Stephen Gould in The Royal Opera's production of Die tote Stadt (2009)
Stephen Gould in The Royal Opera's production of Die tote Stadt (2009)
(© Bill Cooper)

"I thought of giving up singing altogether in my early thirties, but then I met a voice teacher, John Fiorito, who understood me. John made me stop singing – 'or whatever you call that sound you make' – for three years. 'You’re a big man with a big deep voice but when you sing it’s like Kermit the Frog’.

"After a year and a half he started pulling out repertoire and tried me on an aria from Lohengrin and a couple of things from Parsifal. And after a couple of months of that he said ‘your voice wants to go into the Wagner-Strauss Fach‘.

"I was aware of people’s warnings to me that Tannhäuser and Tristan were the two most difficult roles, but I started with Tannhäuser because my voice teacher had used a lot of it as exercise to work through difficult passages, and I found it sat well for my voice.

"I’ve found Siegfried [in the Ring] to be even more difficult for my voice than Tristan. Tristan is tough because it’s about preserving your voice to make it to the end, but I find the lines and long phrases easier to sing than the talky, almost machine-gun material you have with Siegfried.

"My first attempts at Siegfried weren’t the most successful. I sang every note and got through it, but it wasn’t a delight and I should not have tried it for the first time in Bayreuth! The problem is many-faceted, partly because Wagner took a 13-year hiatus during the second act. And you can hear it. In between came Tristan and Die Meistersinger, and by the time he came back to Siegfried he’d become interested in Schopenhauer and his life view had started to change. And as he became more pessimistic the characters’ personalities changed too.

"He made it almost unsingable. You need to be a character tenor for the declamatory material, a lyric tenor for the tender, emotional moments and a Heldentenor for the rest.

'You don’t want to do some avant-garde, on-the-moon type of production when it’s your first time'

"So Tristan is an easier sing for me overall, though I’m still only scratching the surface of it. It’s never the finished product. It’s like King Lear: you have to live with it for years – decades even – before the final product comes out.

"You have to learn not to oversing in the second act of Tristan. It’s deceptive: it has the heaviest orchestration – even more than the third act where Tristan rails on for 45 minutes. The first time I did the role was in Tokyo with David McVicar. We had a good long rehearsal period and wonderful resources, and McVicar really worked on Personenregie, trying to get the relationships sorted out. The first time you do a role like this, that’s important. You don’t want to do some avant-garde, on-the-moon type of production when it’s your first time. So I think I did it the right way.

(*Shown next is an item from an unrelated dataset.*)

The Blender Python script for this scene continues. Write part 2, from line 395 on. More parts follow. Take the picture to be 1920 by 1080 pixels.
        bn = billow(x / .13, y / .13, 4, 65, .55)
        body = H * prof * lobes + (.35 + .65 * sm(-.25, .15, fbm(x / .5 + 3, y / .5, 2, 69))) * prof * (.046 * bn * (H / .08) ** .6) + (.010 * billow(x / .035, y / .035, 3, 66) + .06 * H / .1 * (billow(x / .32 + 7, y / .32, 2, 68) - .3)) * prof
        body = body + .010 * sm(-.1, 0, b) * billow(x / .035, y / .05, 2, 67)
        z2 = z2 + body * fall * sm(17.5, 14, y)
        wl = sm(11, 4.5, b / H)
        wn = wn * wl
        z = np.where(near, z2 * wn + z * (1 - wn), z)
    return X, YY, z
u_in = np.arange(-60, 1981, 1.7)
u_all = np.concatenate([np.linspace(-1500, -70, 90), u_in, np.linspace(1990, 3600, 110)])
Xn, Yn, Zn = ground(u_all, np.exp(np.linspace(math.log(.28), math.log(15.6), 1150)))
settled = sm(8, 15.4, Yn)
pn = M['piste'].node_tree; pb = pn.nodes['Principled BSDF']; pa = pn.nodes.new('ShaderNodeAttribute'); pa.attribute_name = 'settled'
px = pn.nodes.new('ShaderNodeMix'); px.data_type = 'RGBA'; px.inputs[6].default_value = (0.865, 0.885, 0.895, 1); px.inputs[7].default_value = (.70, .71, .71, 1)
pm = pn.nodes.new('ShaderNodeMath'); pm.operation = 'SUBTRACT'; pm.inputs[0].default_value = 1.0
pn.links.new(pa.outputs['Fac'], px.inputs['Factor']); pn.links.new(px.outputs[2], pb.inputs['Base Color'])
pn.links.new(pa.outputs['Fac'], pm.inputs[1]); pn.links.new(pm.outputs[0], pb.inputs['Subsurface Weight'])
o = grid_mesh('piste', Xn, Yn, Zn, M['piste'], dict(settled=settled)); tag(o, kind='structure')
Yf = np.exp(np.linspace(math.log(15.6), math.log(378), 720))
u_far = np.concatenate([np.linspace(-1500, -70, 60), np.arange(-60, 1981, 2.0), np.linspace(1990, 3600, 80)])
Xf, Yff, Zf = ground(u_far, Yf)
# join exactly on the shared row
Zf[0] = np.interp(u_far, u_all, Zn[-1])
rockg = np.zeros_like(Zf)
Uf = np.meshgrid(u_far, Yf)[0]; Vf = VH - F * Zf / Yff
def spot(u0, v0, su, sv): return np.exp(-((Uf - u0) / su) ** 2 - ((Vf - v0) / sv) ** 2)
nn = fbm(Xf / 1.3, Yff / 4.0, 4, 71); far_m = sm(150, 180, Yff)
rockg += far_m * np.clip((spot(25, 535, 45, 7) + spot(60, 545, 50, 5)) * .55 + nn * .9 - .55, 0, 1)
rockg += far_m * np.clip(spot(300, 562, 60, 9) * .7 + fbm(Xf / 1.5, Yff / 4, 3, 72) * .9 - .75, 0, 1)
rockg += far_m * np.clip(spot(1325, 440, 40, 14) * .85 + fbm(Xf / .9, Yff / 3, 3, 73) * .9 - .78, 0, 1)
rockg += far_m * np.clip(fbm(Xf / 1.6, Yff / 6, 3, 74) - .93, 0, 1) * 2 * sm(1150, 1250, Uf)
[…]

"My years in musical theatre helped me a lot. I was singing bari-tenor, so I could sing Piangi with my head voice and the lower roles with my baritone, and it gives you an incredible amount of stage time. And you learn how to pace when you have to do eight shows a week. There was a microphone, of course, but in many ways it’s the same animal as opera because you have to learn to make yourself sing and keep strong even when you don’t feel your best. It gave me a lot of experience over ten years and 3000 performances!

"And with Tristan and the big Wagner pieces my musical theatre experience may even have saved me, because the tendency nowadays is to throw younger people into these big roles too soon. They can be exciting for a few years but then the voice starts to wobble. They look good, which is why companies want them on their stage. I lost 70lb before my first Siegfried at Bayreuth because I wanted to look good, and when I got there they put me in a fat suit!"